Dari beberapa poin diatas maka penulis menyimpulkan bahwa hipotesis yang penulis sampaikan yaitu: “Peranan Ahmadinejad terhadap kebijakan luar negeri Iran dalam usahanya menciptakan Iran sebagai kekuatan baru di kawasan Timur Tengah dalam masa sejak terpilihnya menjadi Presiden Iran 2005-2007 adalah sebagai Chief of Foreign Policy”, terbukti benar adanya. Dapat dikatakan demikian karena sebagai seorang pemimpin negara Ahmadinejad berperan dalam merumuskan, menetapkan dan menjalankan kebijakan luarnegeri (foreign policy), dimana kebijakan-kebijakan yang diambil oleh Ahmadinejad dapat mengarahkan Iran menjadi sebuah kekuatan baru di Timur Tengah.

5.2 Saran
Adapun saran yang dapat disampaikan kepada berbagai pihak yang terkait dengan judul skripsi ini adalah:
• Kepada penstudi Hubungan Internasional agar selalu memperhatikan perkembangan yang terjadi di Timur Tengah umumnya, dan isu program nuklir Iran pada khususnya.

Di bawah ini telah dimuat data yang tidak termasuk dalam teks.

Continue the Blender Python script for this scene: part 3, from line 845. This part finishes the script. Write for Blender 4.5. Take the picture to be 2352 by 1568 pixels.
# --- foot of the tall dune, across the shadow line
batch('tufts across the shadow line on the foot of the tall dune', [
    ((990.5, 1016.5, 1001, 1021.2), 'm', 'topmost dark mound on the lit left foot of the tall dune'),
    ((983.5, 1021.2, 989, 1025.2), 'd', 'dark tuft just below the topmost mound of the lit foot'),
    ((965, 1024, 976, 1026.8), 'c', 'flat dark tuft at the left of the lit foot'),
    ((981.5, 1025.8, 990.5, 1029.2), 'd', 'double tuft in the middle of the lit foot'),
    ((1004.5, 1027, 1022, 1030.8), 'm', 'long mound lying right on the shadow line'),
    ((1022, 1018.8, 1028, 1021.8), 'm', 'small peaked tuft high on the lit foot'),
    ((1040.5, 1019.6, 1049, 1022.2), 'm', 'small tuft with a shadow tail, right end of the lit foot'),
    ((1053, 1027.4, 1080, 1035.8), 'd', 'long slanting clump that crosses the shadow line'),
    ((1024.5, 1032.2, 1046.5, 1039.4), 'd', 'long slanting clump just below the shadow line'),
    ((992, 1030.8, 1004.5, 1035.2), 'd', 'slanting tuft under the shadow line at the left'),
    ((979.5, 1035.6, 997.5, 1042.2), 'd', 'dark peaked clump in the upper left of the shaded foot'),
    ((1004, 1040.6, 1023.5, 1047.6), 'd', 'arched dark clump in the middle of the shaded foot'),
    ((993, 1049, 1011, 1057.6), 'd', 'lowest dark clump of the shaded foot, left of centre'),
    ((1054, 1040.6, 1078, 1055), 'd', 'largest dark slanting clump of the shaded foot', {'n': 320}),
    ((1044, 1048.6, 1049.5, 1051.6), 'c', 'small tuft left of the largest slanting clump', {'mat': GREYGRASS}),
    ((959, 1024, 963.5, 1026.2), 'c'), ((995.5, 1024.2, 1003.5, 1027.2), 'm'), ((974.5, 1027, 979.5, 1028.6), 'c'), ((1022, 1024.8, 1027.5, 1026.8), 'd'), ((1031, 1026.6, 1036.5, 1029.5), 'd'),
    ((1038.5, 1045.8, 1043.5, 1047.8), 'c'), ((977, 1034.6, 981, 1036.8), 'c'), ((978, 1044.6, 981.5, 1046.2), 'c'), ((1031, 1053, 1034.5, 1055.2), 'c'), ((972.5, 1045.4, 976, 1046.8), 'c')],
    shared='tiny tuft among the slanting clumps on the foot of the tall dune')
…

Hal ini diharapkan supaya para penstudi Hubungan Internasional dapat selalu memperbaharui perkembangan-perkembangannya dan dapat menganalisisnya secara baik dengan teori-teori hubungan internasional dan teori-teori sosial lainnya.
• Kepada pemerintah Iran agar lebih berusaha menggunakan pendekatan yang lebih persuasif terhadap Barat dalam masalah isu nuklir Iran sehingga dapat menghindari kemungkinan terjadinya Perang Dunia III yang dilatarbelakangi oleh isu tersebut.
• Kepada Ahmadinejad sendiri diharapkan untuk memberikan permintaan maaf bagi yang merasa disakiti akibat pernyataannya mengenai holocaust Yahudi oleh Jerman Nazi pada Perang Dunia II dan menindaklanjuti kebenaran peristiwa tersebut dengan membentuk sebuah badan penyelidikan demi kebenaran sejarah. Karena apabila dibiarkan akan menciptakan sebuah image mengenai pemikiran Ahmadinejad rasis dan anti Semit yang akan menghalangi usahanya dalam meyakinkan publik dunia bahwa program nuklir Iran dijalankan demi tujuan damai semata.